What really troubles me is that imo, he was very clear about his goals for the presidency, and those goals were socialistic. Clearly. And yet, the majority of Americans voted for him. Skin color was a factor - no denying that. Take away the color factor...would he still have been elected? are the majority of American people _really_ in favor of Socialism?
That really troubles me. Capitalism made this country great. No, not everybody gets rich, but for the most part, even the poor in the US are better off than the middle class in many parts of the world.
Those links I provided (on the http://wolfhowling.blogspot.com/2009/05/molding-young-minds.html )post make it abundantly clear that the intent is to destroy the US in order to establish world communism. They have been unbelievably successful.
With those intentions, and the intentions of the Muslim Brotherhood, people need to wake up and realize that we are at war. Maybe not a shooting war, but war nevertheless. And it looks to me like we're losing.

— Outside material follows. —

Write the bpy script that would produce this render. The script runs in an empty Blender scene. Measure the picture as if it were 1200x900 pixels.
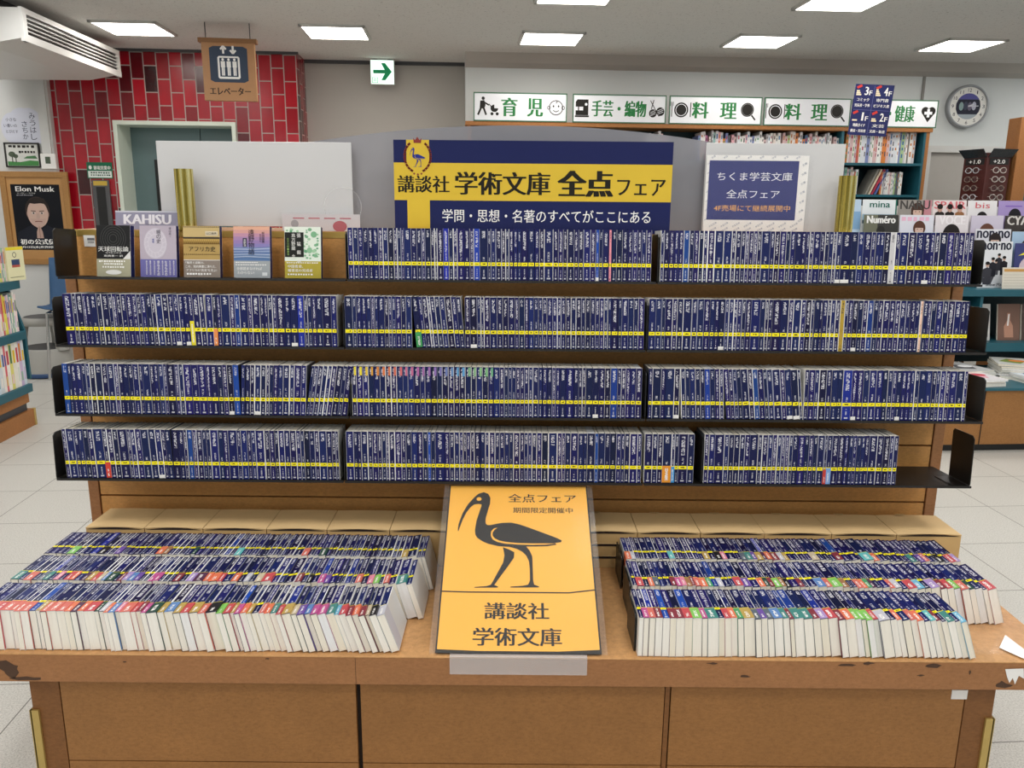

PS. Is there any mechanism by which links can be made "live" when posted?
It's the same out here GW, our PM also campaigned as a conservative and won, and now he's revealed himself to be just another socialist gasbag with no clue apart from stealing from those who have and giving it to those who don't.
"Perhaps if MSM had actually vetted this deeply disingenuous man, American's may have had sufficient knowledge to make an educated decision for whom pull the lever last November."
Same here, they may have been on the side of the nation some time ago, but not any more.
The problem is that the MSM is part of the conspiracy. They have already been corrupted. No chance that they'll vet anything. He's the "chosen" one.
So >>Same here, they may have been on the side of the nation some time ago, but not any more.>> is absolutely correct. They have joined the enemy. They _are_ the enemy.